Leave out all pictures. Return exactly the lines from the top of the material through the line containing "LAMP_COL = (1.0, 0.64, 0.215)".
------ INFORMATION SHOWN
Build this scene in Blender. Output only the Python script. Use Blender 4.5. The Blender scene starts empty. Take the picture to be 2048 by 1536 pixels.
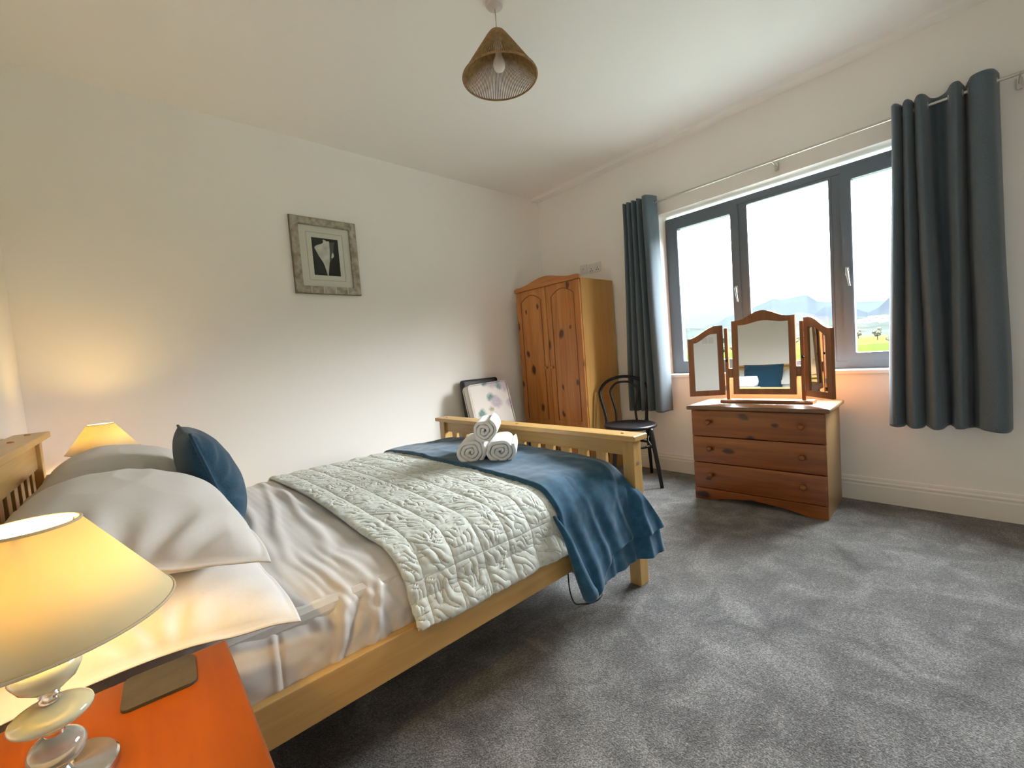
import bpy, bmesh, math, random
import numpy as np
from mathutils import Vector, Matrix

random.seed(7)
S = bpy.context.scene
COL = S.collection
PI = math.pi

# ------------------------------------------------------------------ camera
cam = bpy.data.cameras.new('camera')
cam.sensor_fit = 'HORIZONTAL'; cam.sensor_width = 36.0
cam.lens = 857.78 / 2048 * 36
cam.clip_start = 0.02; cam.clip_end = 20000
camo = bpy.data.objects.new('camera', cam); COL.objects.link(camo)
fw = Vector((0.6633625, 0.7460482, -0.0579855))
rt = Vector((0.7421116, -0.6658436, -0.0769580))
up = -Vector((-0.0960236, 0.0080193, -0.9953468))
mw = Matrix.Identity(4)
for i in range(3):
    mw[i][0] = rt[i]; mw[i][1] = up[i]; mw[i][2] = -fw[i]
mw[0][3], mw[1][3], mw[2][3] = -3.41275, -3.20430, 1.0660
camo.matrix_world = mw
S.camera = camo

# ------------------------------------------------------------------ view, world
S.view_settings.view_transform = 'Standard'
S.view_settings.look = 'None'
S.view_settings.gamma = 1.0
S.view_settings.use_curve_mapping = False
S.view_settings.exposure = 0.90
S.cycles.use_denoising = True
S.cycles.max_bounces = 14
S.cycles.diffuse_bounces = 8
S.cycles.transparent_max_bounces = 16
S.cycles.sample_clamp_indirect = 6.0
S.cycles.caustics_reflective = False
S.cycles.caustics_refractive = False

SKY = 62.0
LAMP = 188.0
LAMP_COL = (1.0, 0.64, 0.215)

w = bpy.data.worlds.new('overcast_sky'); S.world = w; w.use_nodes = True
nt = w.node_tree; nt.nodes.clear()
def nd(nt, t, **kw):
    n = nt.nodes.new(t)
    for k, v in kw.items():
        if k in n.inputs: n.inputs[k].default_value = v
        else: setattr(n, k, v)
    return n
tc = nd(nt, 'ShaderNodeTexCoord')
sx = nd(nt, 'ShaderNodeSeparateXYZ'); nt.links.new(tc.outputs['Generated'], sx.inputs[0])
noi = nd(nt, 'ShaderNodeTexNoise', Scale=3.0, Detail=4.0)
mp = nd(nt, 'ShaderNodeMapping'); mp.inputs['Scale'].default_value = (1, 1, 4)
nt.links.new(tc.outputs['Generated'], mp.inputs[0]); nt.links.new(mp.outputs[0], noi.inputs['Vector'])
ma = nd(nt, 'ShaderNodeMath', operation='MULTIPLY_ADD'); ma.inputs[1].default_value = 0.09; ma.inputs[2].default_value = -0.045
nt.links.new(noi.outputs['Fac'], ma.inputs[0])
ad = nd(nt, 'ShaderNodeMath', operation='ADD'); nt.links.new(sx.outputs['Z'], ad.inputs[0]); nt.links.new(ma.outputs[0], ad.inputs[1])
cr = nd(nt, 'ShaderNodeValToRGB')
e = cr.color_ramp.elements
e[0].position = 0.0; e[1].position = 1.0
def skyc(r, g, b): return (r / SKY, g / SKY, b / SKY, 1)
e[0].color = skyc(0.50, 0.575, 0.64); e[1].color = skyc(60, 61, 62)
for pos, c in ((0.045, (0.55, 0.62, 0.675)), (0.085, (0.67, 0.725, 0.765)), (0.120, (1.0, 1.02, 1.04)), (0.155, (8, 8.1, 8.2)), (0.215, (28, 28.3, 28.6)), (0.35, (42, 42.5, 43)), (0.6, (53, 54, 55))):
    k = e.new(pos); k.color = skyc(*c)
nt.links.new(ad.outputs[0], cr.inputs[0])
bg = nd(nt, 'ShaderNodeBackground', Strength=SKY)
nt.links.new(cr.outputs[0], bg.inputs[0])
wo = nd(nt, 'ShaderNodeOutputWorld'); nt.links.new(bg.outputs[0], wo.inputs[0])

# light portal in the window opening: emits nothing, only guides sky sampling
pl = bpy.data.lights.new('window_portal', 'AREA'); pl.shape = 'RECTANGLE'; pl.size = 1.80; pl.size_y = 1.36
pl.cycles.is_portal = True
po = bpy.data.objects.new('window_portal', pl); COL.objects.link(po)
po.matrix_world = Matrix(((0, 0, 1, 0.19), (1, 0, 0, -2.255), (0, 1, 0, 1.488), (0, 0, 0, 1)))

# ------------------------------------------------------------------ helpers
def noise(P, f=1.0, seed=0):
    """vectorised gradient noise, about -1..1; P (...,3)"""
    P = np.asarray(P, float) * f + seed * 17.31
    i = np.floor(P).astype(np.int64); fr = P - i
    u = fr * fr * fr * (fr * (fr * 6 - 15) + 10)
    def g(ix, iy, iz, dx, dy, dz):
        h = (ix * 73856093) ^ (iy * 19349663) ^ (iz * 83492791)
        h = (h ^ (h >> 13)) * 1274126177 & 0x7fffffff
        h = (h ^ (h >> 16)) & 0xffff
        a = h * (2 * np.pi / 65536.0); b = ((h * 7919) & 0xffff) / 32768.0 - 1
        q = np.sqrt(1 - b * b)
        return q * np.cos(a) * dx + q * np.sin(a) * dy + b * dz
    r = 0
    for a in (0, 1):
        for b in (0, 1):
            for c in (0, 1):
                wgt = (u[..., 0] if a else 1 - u[..., 0]) * (u[..., 1] if b else 1 - u[..., 1]) * (u[..., 2] if c else 1 - u[..., 2])
                r = r + wgt * g(i[..., 0] + a, i[..., 1] + b, i[..., 2] + c, fr[..., 0] - a, fr[..., 1] - b, fr[..., 2] - c)
    return r * 1.6
def st3(a, b, c=0.0):
    a, b = np.broadcast_arrays(a, b)
    return np.stack([a, b, np.zeros_like(a) + c], -1)
def sstep(a, b, x):
    t = np.clip((x - a) / (b - a), 0, 1); return t * t * (3 - 2 * t)

def link(o, parent=None):
    COL.objects.link(o)
    if parent is not None:
        o.parent = parent
        o.matrix_parent_inverse = Matrix.Identity(4)
def wloc(o):
    v = Vector((0, 0, 0))
    m = Matrix.Identity(4)
    while o is not None:
        m = o.matrix_basis @ m; o = o.parent
    return m
def tag(o, label=None, cat=None, group=None, kind=None):
    if label: o['label'] = label
    if cat: o['category'] = cat
    if group: o['group'] = group
    if kind: o['kind'] = kind
    return o
def empty(name, loc, rz=0.0, label=None, cat=None, group=None):
    o = bpy.data.objects.new(name, None); COL.objects.link(o)
    o.empty_display_size = 0.05
    o.location = loc; o.rotation_euler = (0, 0, rz)
    return tag(o, label, cat, group)
def finish(name, bm, mat, parent=None, smooth=False, origin=None, angle=None):
    """bm is in the local frame of parent (or world when there is none)."""
    bmesh.ops.recalc_face_normals(bm, faces=bm.faces)
    if parent is None and origin is None:
        xs = [v.co for v in bm.verts]
        lo = Vector((min(c.x for c in xs), min(c.y for c in xs), min(c.z for c in xs)))
        hi = Vector((max(c.x for c in xs), max(c.y for c in xs), max(c.z for c in xs)))
        origin = ((lo.x + hi.x) / 2, (lo.y + hi.y) / 2, lo.z)
    if origin is not None:
        bmesh.ops.translate(bm, verts=bm.verts, vec=-Vector(origin))
    me = bpy.data.meshes.new(name); bm.to_mesh(me); bm.free()
    if smooth:
        for f in me.polygons: f.use_smooth = True
        if angle:
            try: me.set_sharp_from_angle(angle=math.radians(angle))
            except Exception: pass
    if mat is not None: me.materials.append(mat)
    o = bpy.data.objects.new(name, me); link(o, parent)
    if origin is not None: o.location = origin
    return o
def struct(o): o['kind'] = 'structure'; return o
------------
#### WRITTEN SOLUTION
Build this scene in Blender. Output only the Python script. Use Blender 4.5. The Blender scene starts empty. Take the picture to be 2048 by 1536 pixels.
import bpy, bmesh, math, random
import numpy as np
from mathutils import Vector, Matrix

random.seed(7)
S = bpy.context.scene
COL = S.collection
PI = math.pi

# ------------------------------------------------------------------ camera
cam = bpy.data.cameras.new('camera')
cam.sensor_fit = 'HORIZONTAL'; cam.sensor_width = 36.0
cam.lens = 857.78 / 2048 * 36
cam.clip_start = 0.02; cam.clip_end = 20000
camo = bpy.data.objects.new('camera', cam); COL.objects.link(camo)
fw = Vector((0.6633625, 0.7460482, -0.0579855))
rt = Vector((0.7421116, -0.6658436, -0.0769580))
up = -Vector((-0.0960236, 0.0080193, -0.9953468))
mw = Matrix.Identity(4)
for i in range(3):
    mw[i][0] = rt[i]; mw[i][1] = up[i]; mw[i][2] = -fw[i]
mw[0][3], mw[1][3], mw[2][3] = -3.41275, -3.20430, 1.0660
camo.matrix_world = mw
S.camera = camo

# ------------------------------------------------------------------ view, world
S.view_settings.view_transform = 'Standard'
S.view_settings.look = 'None'
S.view_settings.gamma = 1.0
S.view_settings.use_curve_mapping = False
S.view_settings.exposure = 0.90
S.cycles.use_denoising = True
S.cycles.max_bounces = 14
S.cycles.diffuse_bounces = 8
S.cycles.transparent_max_bounces = 16
S.cycles.sample_clamp_indirect = 6.0
S.cycles.caustics_reflective = False
S.cycles.caustics_refractive = False

SKY = 62.0
LAMP = 188.0
LAMP_COL = (1.0, 0.64, 0.215)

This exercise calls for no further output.